Clutch of Constables (Ngaio Marsh)

By Ngaio Marsh

First published: UK, Collins, 1968; US, Little Brown, 1969

Blurb (UK)

He looks upon the murders that he did in fact perform as tiresome and regrettable necessities.

Thus Chief Superintendent Roderick Alleyn, in a lecture some time after the event, described the international crook known as ‘the Jampot’.  But it was Alleyn’s wife Troy who knew ‘the Jampot’ best: she had shared close quarters with him in the cruise of the pleasure steamer Zodiac, winding its peaceful course along the river and canals in the arcadian setting of Tollardwark, Crossdyke, Longminster and Ramsdyke in the ‘Constable’ country.

Alleyn speaks with hindsight, but Troy was there in person, one of the odd group of passengers in the tiny ship.  Troy knew that something was badly wrong with the company she kept.  She ‘…was visited once again by the notion that she was involved in some kind of masquerade, that the play, if there was a play, moved towards its climax, that the tension, if indeed there was any tension, among her fellow-passengers, had been exacerbated by the twist of some carefully concealed screw’.

There are two murders aboard the Zodiac and it is Roderick Alleyn himself who forces the final showdown and revelations.

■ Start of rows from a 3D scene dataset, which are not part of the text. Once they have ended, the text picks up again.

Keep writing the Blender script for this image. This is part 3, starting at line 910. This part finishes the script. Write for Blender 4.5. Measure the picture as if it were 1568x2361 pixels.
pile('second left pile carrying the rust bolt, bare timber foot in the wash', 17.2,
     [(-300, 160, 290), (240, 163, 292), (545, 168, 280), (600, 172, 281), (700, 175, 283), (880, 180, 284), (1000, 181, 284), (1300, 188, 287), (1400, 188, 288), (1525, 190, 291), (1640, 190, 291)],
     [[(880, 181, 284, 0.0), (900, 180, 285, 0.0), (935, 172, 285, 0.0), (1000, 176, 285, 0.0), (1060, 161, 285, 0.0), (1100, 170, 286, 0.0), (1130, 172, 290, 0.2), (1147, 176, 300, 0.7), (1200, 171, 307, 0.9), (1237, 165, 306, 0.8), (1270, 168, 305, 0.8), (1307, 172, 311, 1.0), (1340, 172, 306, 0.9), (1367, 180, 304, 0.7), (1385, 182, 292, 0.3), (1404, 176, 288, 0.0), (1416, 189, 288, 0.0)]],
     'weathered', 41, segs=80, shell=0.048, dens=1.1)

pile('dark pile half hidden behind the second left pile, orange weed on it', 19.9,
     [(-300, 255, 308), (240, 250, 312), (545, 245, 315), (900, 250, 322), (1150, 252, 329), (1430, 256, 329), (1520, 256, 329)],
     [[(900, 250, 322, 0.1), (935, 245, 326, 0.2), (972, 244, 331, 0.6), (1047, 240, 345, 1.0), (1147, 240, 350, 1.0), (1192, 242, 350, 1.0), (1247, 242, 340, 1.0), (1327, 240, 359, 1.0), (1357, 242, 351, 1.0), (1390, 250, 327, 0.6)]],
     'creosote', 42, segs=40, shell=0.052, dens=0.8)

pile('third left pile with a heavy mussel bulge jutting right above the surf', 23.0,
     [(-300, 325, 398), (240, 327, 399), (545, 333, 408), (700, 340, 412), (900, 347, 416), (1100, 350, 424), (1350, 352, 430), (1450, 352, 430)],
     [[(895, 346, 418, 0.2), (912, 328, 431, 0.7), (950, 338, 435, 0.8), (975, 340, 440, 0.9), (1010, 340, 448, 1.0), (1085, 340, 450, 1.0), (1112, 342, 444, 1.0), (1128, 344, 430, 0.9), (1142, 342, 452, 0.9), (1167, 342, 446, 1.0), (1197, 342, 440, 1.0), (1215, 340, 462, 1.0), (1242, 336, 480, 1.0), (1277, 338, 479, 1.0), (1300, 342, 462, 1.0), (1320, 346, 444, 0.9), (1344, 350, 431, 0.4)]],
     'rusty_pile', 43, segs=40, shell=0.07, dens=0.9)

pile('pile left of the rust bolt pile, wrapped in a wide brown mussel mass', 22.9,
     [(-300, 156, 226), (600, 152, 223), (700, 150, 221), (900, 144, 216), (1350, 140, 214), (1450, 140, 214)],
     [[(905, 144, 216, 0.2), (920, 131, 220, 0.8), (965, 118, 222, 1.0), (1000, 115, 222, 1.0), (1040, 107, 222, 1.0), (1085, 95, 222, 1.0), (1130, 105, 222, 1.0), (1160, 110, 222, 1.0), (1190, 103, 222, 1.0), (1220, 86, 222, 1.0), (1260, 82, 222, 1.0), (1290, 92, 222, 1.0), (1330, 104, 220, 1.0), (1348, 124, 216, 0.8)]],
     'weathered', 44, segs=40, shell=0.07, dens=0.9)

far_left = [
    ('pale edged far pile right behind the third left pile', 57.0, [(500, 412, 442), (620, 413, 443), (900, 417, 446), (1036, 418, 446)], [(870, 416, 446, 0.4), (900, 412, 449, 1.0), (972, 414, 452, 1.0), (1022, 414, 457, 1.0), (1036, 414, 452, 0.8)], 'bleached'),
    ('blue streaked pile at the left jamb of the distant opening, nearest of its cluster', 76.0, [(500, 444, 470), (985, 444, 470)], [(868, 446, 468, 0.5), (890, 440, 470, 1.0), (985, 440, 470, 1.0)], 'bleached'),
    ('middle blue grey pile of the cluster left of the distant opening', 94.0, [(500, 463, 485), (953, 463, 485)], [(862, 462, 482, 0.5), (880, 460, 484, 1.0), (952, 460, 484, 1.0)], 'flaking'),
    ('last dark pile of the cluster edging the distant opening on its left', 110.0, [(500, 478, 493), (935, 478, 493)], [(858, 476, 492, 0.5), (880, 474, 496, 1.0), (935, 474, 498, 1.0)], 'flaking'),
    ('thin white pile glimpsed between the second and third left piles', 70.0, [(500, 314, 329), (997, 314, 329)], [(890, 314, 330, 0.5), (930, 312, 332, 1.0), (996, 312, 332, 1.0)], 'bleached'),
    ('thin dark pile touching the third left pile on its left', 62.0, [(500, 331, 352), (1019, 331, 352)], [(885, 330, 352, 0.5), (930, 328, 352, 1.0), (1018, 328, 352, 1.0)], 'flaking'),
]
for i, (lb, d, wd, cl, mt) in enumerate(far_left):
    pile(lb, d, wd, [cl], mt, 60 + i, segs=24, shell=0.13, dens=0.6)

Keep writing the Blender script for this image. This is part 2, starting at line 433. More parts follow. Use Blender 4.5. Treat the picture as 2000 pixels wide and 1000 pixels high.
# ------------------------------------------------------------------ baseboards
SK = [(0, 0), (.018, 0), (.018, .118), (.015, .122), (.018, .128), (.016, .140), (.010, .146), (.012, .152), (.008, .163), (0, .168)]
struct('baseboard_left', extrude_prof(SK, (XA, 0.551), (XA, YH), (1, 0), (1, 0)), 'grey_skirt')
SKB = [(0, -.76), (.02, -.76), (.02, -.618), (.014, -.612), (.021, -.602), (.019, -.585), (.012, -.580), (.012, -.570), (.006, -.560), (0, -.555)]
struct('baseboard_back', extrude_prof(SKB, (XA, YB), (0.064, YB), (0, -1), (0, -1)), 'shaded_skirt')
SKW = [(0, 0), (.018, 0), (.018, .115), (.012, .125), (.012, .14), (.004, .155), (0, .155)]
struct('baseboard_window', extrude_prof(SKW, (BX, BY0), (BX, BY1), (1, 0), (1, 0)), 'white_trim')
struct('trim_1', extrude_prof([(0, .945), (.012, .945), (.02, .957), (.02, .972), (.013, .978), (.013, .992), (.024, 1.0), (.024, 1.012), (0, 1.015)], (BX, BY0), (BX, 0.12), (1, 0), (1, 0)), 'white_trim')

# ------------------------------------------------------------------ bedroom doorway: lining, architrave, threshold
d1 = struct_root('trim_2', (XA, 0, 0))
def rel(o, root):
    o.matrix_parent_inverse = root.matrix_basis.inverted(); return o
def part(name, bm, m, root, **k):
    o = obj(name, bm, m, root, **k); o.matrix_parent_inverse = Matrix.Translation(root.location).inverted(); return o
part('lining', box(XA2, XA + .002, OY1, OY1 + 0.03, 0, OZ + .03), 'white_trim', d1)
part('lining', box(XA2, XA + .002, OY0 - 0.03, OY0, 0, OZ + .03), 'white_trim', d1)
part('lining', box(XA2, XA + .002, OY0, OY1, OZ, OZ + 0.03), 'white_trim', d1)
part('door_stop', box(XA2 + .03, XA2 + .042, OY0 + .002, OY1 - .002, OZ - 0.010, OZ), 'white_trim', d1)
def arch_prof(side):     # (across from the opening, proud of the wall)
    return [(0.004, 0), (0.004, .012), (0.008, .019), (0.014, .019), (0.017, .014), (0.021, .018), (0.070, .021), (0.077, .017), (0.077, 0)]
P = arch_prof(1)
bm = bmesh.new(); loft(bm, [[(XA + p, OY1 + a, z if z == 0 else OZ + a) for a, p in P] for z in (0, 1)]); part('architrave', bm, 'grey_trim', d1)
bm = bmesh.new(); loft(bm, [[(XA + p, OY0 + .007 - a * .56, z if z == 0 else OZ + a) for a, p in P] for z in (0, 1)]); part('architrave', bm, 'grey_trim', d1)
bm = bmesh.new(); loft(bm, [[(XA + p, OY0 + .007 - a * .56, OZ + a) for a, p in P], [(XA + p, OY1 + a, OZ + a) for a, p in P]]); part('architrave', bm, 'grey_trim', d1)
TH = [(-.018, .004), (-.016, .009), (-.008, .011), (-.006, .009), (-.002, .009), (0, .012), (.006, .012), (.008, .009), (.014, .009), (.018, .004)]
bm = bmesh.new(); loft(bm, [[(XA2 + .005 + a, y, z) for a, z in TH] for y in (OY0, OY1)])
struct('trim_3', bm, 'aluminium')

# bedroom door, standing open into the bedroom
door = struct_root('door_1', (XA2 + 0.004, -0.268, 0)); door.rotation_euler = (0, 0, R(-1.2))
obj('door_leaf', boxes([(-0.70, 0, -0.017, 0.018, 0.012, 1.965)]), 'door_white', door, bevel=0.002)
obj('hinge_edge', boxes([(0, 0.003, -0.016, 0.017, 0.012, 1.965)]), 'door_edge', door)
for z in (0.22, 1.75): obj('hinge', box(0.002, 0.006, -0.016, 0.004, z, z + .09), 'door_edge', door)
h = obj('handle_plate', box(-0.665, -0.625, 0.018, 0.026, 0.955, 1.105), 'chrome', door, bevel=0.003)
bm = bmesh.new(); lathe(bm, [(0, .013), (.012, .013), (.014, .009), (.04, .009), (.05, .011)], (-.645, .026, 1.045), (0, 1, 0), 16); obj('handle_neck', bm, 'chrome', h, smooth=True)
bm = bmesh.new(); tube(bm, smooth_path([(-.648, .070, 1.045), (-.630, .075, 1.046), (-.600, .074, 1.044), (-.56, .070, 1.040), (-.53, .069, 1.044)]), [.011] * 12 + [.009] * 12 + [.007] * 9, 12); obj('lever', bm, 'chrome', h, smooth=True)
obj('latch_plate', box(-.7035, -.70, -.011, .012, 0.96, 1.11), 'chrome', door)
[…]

Ngaio Marsh and Roderick Alleyn form one of the most famous fiction combinations of our time.  All her stories are exotic, witty and characterised in depth, with settings sharply observed.  So it is with Troy’s fated cruise in the Zodiac and the discovery of the master criminal, ‘the Jampot’.

My review

An original and attractive plot combines a cruise of Constable country with Mrs. Alleyn trapped amongst the picturesque grotesques aboard the MV Zodiac, the disposal of a Soho art-dealer, a stupid, exasperating and pitiful spinster, and an American criminal, and the hunt for the master-criminal Foljambe, masterminding an ingeniously detailed plot for drug-smuggling and art forgery. Tension grows with a masterly management of small incidents, and is sustained until the final extraordinary discovery in the fog. Equally commendable are Superintendent Alleyn’s workmanlike detection, embracing footprints and post-mortem marks, and the attack on racialism.

Contemporary reviews

Times Literary Supplement (12th December 1968):

Miss Marsh has taken a lot of trouble over her latest book.  As Troy, Superintendent Alleyn’s artist wife, takes the little river cruise in surprising Constable country and worries and writes letters to her husband, he is retrospectively lecturing on the case that eventuates to a class of would-be detectives who are expected, as we are, to pick up the clues and come to the right answers.  But in the event we need not work too hard because the puzzle is not very difficult.  It would need social subtlety deeper than Miss Marsh’s good heart to make us doubtful who was innocent.  Notwithstanding, as a light novel this is thoroughly enjoyable in the good old manner.